Supplied information ▸

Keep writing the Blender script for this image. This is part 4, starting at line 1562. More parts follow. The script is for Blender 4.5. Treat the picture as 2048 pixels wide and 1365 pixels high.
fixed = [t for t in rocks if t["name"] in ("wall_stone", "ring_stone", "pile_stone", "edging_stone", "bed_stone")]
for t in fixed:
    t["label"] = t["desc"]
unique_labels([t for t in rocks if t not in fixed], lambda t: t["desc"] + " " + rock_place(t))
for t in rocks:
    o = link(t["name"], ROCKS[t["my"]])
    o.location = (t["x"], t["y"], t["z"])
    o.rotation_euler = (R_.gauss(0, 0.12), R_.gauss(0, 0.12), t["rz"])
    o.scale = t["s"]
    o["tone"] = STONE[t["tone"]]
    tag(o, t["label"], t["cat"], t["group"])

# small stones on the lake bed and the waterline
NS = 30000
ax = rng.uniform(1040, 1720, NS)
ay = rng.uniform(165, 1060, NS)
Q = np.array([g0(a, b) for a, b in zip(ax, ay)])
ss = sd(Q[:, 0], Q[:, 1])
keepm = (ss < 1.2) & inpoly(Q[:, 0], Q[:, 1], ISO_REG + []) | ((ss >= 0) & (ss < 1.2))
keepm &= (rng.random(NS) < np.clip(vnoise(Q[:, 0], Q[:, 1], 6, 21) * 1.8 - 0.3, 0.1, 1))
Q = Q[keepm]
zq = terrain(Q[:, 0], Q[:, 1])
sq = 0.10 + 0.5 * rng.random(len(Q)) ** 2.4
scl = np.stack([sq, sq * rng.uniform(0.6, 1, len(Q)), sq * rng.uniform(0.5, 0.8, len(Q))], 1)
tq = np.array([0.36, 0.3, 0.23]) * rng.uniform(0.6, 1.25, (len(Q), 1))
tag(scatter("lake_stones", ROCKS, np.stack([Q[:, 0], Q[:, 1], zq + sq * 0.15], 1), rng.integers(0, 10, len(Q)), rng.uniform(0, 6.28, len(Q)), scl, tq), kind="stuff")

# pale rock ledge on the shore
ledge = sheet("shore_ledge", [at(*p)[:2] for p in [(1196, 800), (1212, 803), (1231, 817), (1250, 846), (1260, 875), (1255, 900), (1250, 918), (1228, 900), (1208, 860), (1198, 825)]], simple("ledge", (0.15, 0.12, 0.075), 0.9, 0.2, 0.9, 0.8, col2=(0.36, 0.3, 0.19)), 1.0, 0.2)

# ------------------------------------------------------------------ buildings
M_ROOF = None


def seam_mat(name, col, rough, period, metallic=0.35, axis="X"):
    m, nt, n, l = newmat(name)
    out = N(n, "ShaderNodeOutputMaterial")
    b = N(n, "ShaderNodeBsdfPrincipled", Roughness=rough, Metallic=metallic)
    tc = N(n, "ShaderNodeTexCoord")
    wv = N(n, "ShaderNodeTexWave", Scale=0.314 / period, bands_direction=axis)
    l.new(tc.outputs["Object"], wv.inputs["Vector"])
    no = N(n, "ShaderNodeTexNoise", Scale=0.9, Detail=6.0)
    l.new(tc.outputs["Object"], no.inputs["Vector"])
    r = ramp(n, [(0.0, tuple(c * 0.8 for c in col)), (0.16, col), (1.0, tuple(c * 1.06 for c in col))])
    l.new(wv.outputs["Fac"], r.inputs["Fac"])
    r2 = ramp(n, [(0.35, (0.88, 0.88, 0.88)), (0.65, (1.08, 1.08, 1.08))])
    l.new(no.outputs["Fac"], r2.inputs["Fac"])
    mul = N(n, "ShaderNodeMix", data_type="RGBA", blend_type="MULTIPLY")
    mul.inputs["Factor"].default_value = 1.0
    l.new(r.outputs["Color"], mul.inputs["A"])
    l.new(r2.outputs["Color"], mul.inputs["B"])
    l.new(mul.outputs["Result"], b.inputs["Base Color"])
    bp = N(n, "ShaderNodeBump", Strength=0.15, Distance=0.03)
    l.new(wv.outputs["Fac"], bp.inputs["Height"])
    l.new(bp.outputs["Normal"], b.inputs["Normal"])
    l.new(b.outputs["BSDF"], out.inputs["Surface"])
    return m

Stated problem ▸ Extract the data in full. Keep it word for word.

Task answer ▸
Keep writing the Blender script for this image. This is part 4, starting at line 1562. More parts follow. The script is for Blender 4.5. Treat the picture as 2048 pixels wide and 1365 pixels high.
fixed = [t for t in rocks if t["name"] in ("wall_stone", "ring_stone", "pile_stone", "edging_stone", "bed_stone")]
for t in fixed:
    t["label"] = t["desc"]
unique_labels([t for t in rocks if t not in fixed], lambda t: t["desc"] + " " + rock_place(t))
for t in rocks:
    o = link(t["name"], ROCKS[t["my"]])
    o.location = (t["x"], t["y"], t["z"])
    o.rotation_euler = (R_.gauss(0, 0.12), R_.gauss(0, 0.12), t["rz"])
    o.scale = t["s"]
    o["tone"] = STONE[t["tone"]]
    tag(o, t["label"], t["cat"], t["group"])

# small stones on the lake bed and the waterline
NS = 30000
ax = rng.uniform(1040, 1720, NS)
ay = rng.uniform(165, 1060, NS)
Q = np.array([g0(a, b) for a, b in zip(ax, ay)])
ss = sd(Q[:, 0], Q[:, 1])
keepm = (ss < 1.2) & inpoly(Q[:, 0], Q[:, 1], ISO_REG + []) | ((ss >= 0) & (ss < 1.2))
keepm &= (rng.random(NS) < np.clip(vnoise(Q[:, 0], Q[:, 1], 6, 21) * 1.8 - 0.3, 0.1, 1))
Q = Q[keepm]
zq = terrain(Q[:, 0], Q[:, 1])
sq = 0.10 + 0.5 * rng.random(len(Q)) ** 2.4
scl = np.stack([sq, sq * rng.uniform(0.6, 1, len(Q)), sq * rng.uniform(0.5, 0.8, len(Q))], 1)
tq = np.array([0.36, 0.3, 0.23]) * rng.uniform(0.6, 1.25, (len(Q), 1))
tag(scatter("lake_stones", ROCKS, np.stack([Q[:, 0], Q[:, 1], zq + sq * 0.15], 1), rng.integers(0, 10, len(Q)), rng.uniform(0, 6.28, len(Q)), scl, tq), kind="stuff")

# pale rock ledge on the shore
ledge = sheet("shore_ledge", [at(*p)[:2] for p in [(1196, 800), (1212, 803), (1231, 817), (1250, 846), (1260, 875), (1255, 900), (1250, 918), (1228, 900), (1208, 860), (1198, 825)]], simple("ledge", (0.15, 0.12, 0.075), 0.9, 0.2, 0.9, 0.8, col2=(0.36, 0.3, 0.19)), 1.0, 0.2)

# ------------------------------------------------------------------ buildings
M_ROOF = None


def seam_mat(name, col, rough, period, metallic=0.35, axis="X"):
    m, nt, n, l = newmat(name)
    out = N(n, "ShaderNodeOutputMaterial")
    b = N(n, "ShaderNodeBsdfPrincipled", Roughness=rough, Metallic=metallic)
    tc = N(n, "ShaderNodeTexCoord")
    wv = N(n, "ShaderNodeTexWave", Scale=0.314 / period, bands_direction=axis)
    l.new(tc.outputs["Object"], wv.inputs["Vector"])
    no = N(n, "ShaderNodeTexNoise", Scale=0.9, Detail=6.0)
    l.new(tc.outputs["Object"], no.inputs["Vector"])
    r = ramp(n, [(0.0, tuple(c * 0.8 for c in col)), (0.16, col), (1.0, tuple(c * 1.06 for c in col))])
    l.new(wv.outputs["Fac"], r.inputs["Fac"])
    r2 = ramp(n, [(0.35, (0.88, 0.88, 0.88)), (0.65, (1.08, 1.08, 1.08))])
    l.new(no.outputs["Fac"], r2.inputs["Fac"])
    mul = N(n, "ShaderNodeMix", data_type="RGBA", blend_type="MULTIPLY")
    mul.inputs["Factor"].default_value = 1.0
    l.new(r.outputs["Color"], mul.inputs["A"])
    l.new(r2.outputs["Color"], mul.inputs["B"])
    l.new(mul.outputs["Result"], b.inputs["Base Color"])
    bp = N(n, "ShaderNodeBump", Strength=0.15, Distance=0.03)
    l.new(wv.outputs["Fac"], bp.inputs["Height"])
    l.new(bp.outputs["Normal"], b.inputs["Normal"])
    l.new(b.outputs["BSDF"], out.inputs["Surface"])
    return m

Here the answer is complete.